§ **Written request**: Can the data below be echoed back word for word?

§ **Supplied material**:

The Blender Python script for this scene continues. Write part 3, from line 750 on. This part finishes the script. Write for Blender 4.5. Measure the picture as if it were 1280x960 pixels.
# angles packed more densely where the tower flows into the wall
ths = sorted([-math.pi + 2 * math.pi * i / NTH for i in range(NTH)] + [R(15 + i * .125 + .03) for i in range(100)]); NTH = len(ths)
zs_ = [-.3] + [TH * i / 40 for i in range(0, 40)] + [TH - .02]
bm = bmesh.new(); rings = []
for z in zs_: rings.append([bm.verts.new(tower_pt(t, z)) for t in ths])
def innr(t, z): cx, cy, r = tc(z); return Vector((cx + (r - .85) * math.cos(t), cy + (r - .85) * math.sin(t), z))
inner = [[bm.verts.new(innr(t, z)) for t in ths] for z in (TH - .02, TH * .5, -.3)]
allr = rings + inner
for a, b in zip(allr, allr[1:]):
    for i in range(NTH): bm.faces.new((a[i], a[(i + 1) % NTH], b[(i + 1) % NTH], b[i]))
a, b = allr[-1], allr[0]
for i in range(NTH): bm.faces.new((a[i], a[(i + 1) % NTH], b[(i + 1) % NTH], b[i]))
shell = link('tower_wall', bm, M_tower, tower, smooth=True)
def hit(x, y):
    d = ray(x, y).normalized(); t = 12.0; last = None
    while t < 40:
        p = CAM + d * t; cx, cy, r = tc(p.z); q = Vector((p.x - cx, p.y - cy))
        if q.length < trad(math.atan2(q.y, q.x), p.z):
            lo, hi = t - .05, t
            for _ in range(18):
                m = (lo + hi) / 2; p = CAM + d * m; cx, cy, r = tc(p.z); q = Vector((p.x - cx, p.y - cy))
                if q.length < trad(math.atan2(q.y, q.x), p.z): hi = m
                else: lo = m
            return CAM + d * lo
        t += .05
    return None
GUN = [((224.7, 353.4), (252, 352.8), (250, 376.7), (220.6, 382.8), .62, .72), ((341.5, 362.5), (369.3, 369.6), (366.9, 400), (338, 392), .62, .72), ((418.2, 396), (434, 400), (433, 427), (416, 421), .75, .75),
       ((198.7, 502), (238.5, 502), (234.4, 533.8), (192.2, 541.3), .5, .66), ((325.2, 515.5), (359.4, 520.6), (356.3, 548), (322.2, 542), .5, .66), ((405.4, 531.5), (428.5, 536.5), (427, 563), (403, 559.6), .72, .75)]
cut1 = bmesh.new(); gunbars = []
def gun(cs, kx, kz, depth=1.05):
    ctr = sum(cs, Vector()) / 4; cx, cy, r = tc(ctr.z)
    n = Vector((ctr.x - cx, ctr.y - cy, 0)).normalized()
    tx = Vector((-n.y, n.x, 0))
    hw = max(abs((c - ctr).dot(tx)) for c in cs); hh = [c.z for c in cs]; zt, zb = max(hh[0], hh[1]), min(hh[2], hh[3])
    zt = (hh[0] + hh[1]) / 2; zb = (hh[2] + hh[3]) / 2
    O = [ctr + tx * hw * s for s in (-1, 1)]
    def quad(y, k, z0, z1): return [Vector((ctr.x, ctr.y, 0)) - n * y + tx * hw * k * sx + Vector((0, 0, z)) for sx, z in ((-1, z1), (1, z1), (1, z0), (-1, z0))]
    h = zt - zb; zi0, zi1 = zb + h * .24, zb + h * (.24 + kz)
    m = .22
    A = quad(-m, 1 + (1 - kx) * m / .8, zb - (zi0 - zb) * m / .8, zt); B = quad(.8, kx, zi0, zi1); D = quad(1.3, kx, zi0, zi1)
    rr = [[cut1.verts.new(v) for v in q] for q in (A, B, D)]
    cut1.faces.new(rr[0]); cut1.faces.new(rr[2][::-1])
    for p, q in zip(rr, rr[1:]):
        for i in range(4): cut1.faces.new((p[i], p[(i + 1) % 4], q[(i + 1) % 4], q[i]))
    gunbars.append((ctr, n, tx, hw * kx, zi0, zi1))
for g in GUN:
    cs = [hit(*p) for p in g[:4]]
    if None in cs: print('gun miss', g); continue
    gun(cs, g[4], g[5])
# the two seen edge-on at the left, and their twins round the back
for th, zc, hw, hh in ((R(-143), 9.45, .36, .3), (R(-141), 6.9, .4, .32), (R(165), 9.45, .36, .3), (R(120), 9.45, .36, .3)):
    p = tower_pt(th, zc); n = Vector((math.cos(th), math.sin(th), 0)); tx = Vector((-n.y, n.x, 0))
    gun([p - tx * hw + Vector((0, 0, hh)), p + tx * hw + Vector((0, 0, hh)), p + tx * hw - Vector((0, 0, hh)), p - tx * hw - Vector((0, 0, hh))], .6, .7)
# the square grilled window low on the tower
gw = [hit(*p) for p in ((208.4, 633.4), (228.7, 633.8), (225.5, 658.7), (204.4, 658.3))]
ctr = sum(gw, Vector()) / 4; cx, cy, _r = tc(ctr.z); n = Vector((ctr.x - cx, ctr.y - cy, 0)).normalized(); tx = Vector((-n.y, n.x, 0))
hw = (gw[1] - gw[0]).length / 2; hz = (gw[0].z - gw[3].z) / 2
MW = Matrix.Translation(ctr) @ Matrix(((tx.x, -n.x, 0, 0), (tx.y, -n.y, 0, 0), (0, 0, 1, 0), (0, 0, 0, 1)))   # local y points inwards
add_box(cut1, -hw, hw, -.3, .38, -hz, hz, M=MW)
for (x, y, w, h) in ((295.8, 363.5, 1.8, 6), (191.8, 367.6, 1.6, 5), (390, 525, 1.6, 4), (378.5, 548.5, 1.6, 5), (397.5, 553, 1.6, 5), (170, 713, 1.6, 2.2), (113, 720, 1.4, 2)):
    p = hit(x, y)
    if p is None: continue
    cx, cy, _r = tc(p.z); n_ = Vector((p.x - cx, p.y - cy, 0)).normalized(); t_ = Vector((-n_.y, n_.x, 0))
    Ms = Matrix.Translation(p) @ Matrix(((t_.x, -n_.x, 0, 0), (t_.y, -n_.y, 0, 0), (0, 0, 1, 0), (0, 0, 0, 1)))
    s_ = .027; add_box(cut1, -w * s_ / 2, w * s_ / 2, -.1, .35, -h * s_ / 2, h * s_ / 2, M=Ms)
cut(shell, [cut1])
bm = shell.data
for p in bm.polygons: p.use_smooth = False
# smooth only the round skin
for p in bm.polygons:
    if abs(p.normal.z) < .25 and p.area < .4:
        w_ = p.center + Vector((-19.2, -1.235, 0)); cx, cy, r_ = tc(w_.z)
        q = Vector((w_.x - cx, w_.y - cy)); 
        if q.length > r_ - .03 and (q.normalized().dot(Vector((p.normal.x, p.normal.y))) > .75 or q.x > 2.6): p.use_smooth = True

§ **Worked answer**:
The Blender Python script for this scene continues. Write part 3, from line 750 on. This part finishes the script. Write for Blender 4.5. Measure the picture as if it were 1280x960 pixels.
# angles packed more densely where the tower flows into the wall
ths = sorted([-math.pi + 2 * math.pi * i / NTH for i in range(NTH)] + [R(15 + i * .125 + .03) for i in range(100)]); NTH = len(ths)
zs_ = [-.3] + [TH * i / 40 for i in range(0, 40)] + [TH - .02]
bm = bmesh.new(); rings = []
for z in zs_: rings.append([bm.verts.new(tower_pt(t, z)) for t in ths])
def innr(t, z): cx, cy, r = tc(z); return Vector((cx + (r - .85) * math.cos(t), cy + (r - .85) * math.sin(t), z))
inner = [[bm.verts.new(innr(t, z)) for t in ths] for z in (TH - .02, TH * .5, -.3)]
allr = rings + inner
for a, b in zip(allr, allr[1:]):
    for i in range(NTH): bm.faces.new((a[i], a[(i + 1) % NTH], b[(i + 1) % NTH], b[i]))
a, b = allr[-1], allr[0]
for i in range(NTH): bm.faces.new((a[i], a[(i + 1) % NTH], b[(i + 1) % NTH], b[i]))
shell = link('tower_wall', bm, M_tower, tower, smooth=True)
def hit(x, y):
    d = ray(x, y).normalized(); t = 12.0; last = None
    while t < 40:
        p = CAM + d * t; cx, cy, r = tc(p.z); q = Vector((p.x - cx, p.y - cy))
        if q.length < trad(math.atan2(q.y, q.x), p.z):
            lo, hi = t - .05, t
            for _ in range(18):
                m = (lo + hi) / 2; p = CAM + d * m; cx, cy, r = tc(p.z); q = Vector((p.x - cx, p.y - cy))
                if q.length < trad(math.atan2(q.y, q.x), p.z): hi = m
                else: lo = m
            return CAM + d * lo
        t += .05
    return None
GUN = [((224.7, 353.4), (252, 352.8), (250, 376.7), (220.6, 382.8), .62, .72), ((341.5, 362.5), (369.3, 369.6), (366.9, 400), (338, 392), .62, .72), ((418.2, 396), (434, 400), (433, 427), (416, 421), .75, .75),
       ((198.7, 502), (238.5, 502), (234.4, 533.8), (192.2, 541.3), .5, .66), ((325.2, 515.5), (359.4, 520.6), (356.3, 548), (322.2, 542), .5, .66), ((405.4, 531.5), (428.5, 536.5), (427, 563), (403, 559.6), .72, .75)]
cut1 = bmesh.new(); gunbars = []
def gun(cs, kx, kz, depth=1.05):
    ctr = sum(cs, Vector()) / 4; cx, cy, r = tc(ctr.z)
    n = Vector((ctr.x - cx, ctr.y - cy, 0)).normalized()
    tx = Vector((-n.y, n.x, 0))
    hw = max(abs((c - ctr).dot(tx)) for c in cs); hh = [c.z for c in cs]; zt, zb = max(hh[0], hh[1]), min(hh[2], hh[3])
    zt = (hh[0] + hh[1]) / 2; zb = (hh[2] + hh[3]) / 2
    O = [ctr + tx * hw * s for s in (-1, 1)]
    def quad(y, k, z0, z1): return [Vector((ctr.x, ctr.y, 0)) - n * y + tx * hw * k * sx + Vector((0, 0, z)) for sx, z in ((-1, z1), (1, z1), (1, z0), (-1, z0))]
    h = zt - zb; zi0, zi1 = zb + h * .24, zb + h * (.24 + kz)
    m = .22
    A = quad(-m, 1 + (1 - kx) * m / .8, zb - (zi0 - zb) * m / .8, zt); B = quad(.8, kx, zi0, zi1); D = quad(1.3, kx, zi0, zi1)
    rr = [[cut1.verts.new(v) for v in q] for q in (A, B, D)]
    cut1.faces.new(rr[0]); cut1.faces.new(rr[2][::-1])
    for p, q in zip(rr, rr[1:]):
        for i in range(4): cut1.faces.new((p[i], p[(i + 1) % 4], q[(i + 1) % 4], q[i]))
    gunbars.append((ctr, n, tx, hw * kx, zi0, zi1))
for g in GUN:
    cs = [hit(*p) for p in g[:4]]
    if None in cs: print('gun miss', g); continue
    gun(cs, g[4], g[5])
# the two seen edge-on at the left, and their twins round the back
for th, zc, hw, hh in ((R(-143), 9.45, .36, .3), (R(-141), 6.9, .4, .32), (R(165), 9.45, .36, .3), (R(120), 9.45, .36, .3)):
    p = tower_pt(th, zc); n = Vector((math.cos(th), math.sin(th), 0)); tx = Vector((-n.y, n.x, 0))
    gun([p - tx * hw + Vector((0, 0, hh)), p + tx * hw + Vector((0, 0, hh)), p + tx * hw - Vector((0, 0, hh)), p - tx * hw - Vector((0, 0, hh))], .6, .7)
# the square grilled window low on the tower
gw = [hit(*p) for p in ((208.4, 633.4), (228.7, 633.8), (225.5, 658.7), (204.4, 658.3))]
ctr = sum(gw, Vector()) / 4; cx, cy, _r = tc(ctr.z); n = Vector((ctr.x - cx, ctr.y - cy, 0)).normalized(); tx = Vector((-n.y, n.x, 0))
hw = (gw[1] - gw[0]).length / 2; hz = (gw[0].z - gw[3].z) / 2
MW = Matrix.Translation(ctr) @ Matrix(((tx.x, -n.x, 0, 0), (tx.y, -n.y, 0, 0), (0, 0, 1, 0), (0, 0, 0, 1)))   # local y points inwards
add_box(cut1, -hw, hw, -.3, .38, -hz, hz, M=MW)
for (x, y, w, h) in ((295.8, 363.5, 1.8, 6), (191.8, 367.6, 1.6, 5), (390, 525, 1.6, 4), (378.5, 548.5, 1.6, 5), (397.5, 553, 1.6, 5), (170, 713, 1.6, 2.2), (113, 720, 1.4, 2)):
    p = hit(x, y)
    if p is None: continue
    cx, cy, _r = tc(p.z); n_ = Vector((p.x - cx, p.y - cy, 0)).normalized(); t_ = Vector((-n_.y, n_.x, 0))
    Ms = Matrix.Translation(p) @ Matrix(((t_.x, -n_.x, 0, 0), (t_.y, -n_.y, 0, 0), (0, 0, 1, 0), (0, 0, 0, 1)))
    s_ = .027; add_box(cut1, -w * s_ / 2, w * s_ / 2, -.1, .35, -h * s_ / 2, h * s_ / 2, M=Ms)
cut(shell, [cut1])
bm = shell.data
for p in bm.polygons: p.use_smooth = False
# smooth only the round skin
for p in bm.polygons:
    if abs(p.normal.z) < .25 and p.area < .4:
        w_ = p.center + Vector((-19.2, -1.235, 0)); cx, cy, r_ = tc(w_.z)
        q = Vector((w_.x - cx, w_.y - cy)); 
        if q.length > r_ - .03 and (q.normalized().dot(Vector((p.normal.x, p.normal.y))) > .75 or q.x > 2.6): p.use_smooth = True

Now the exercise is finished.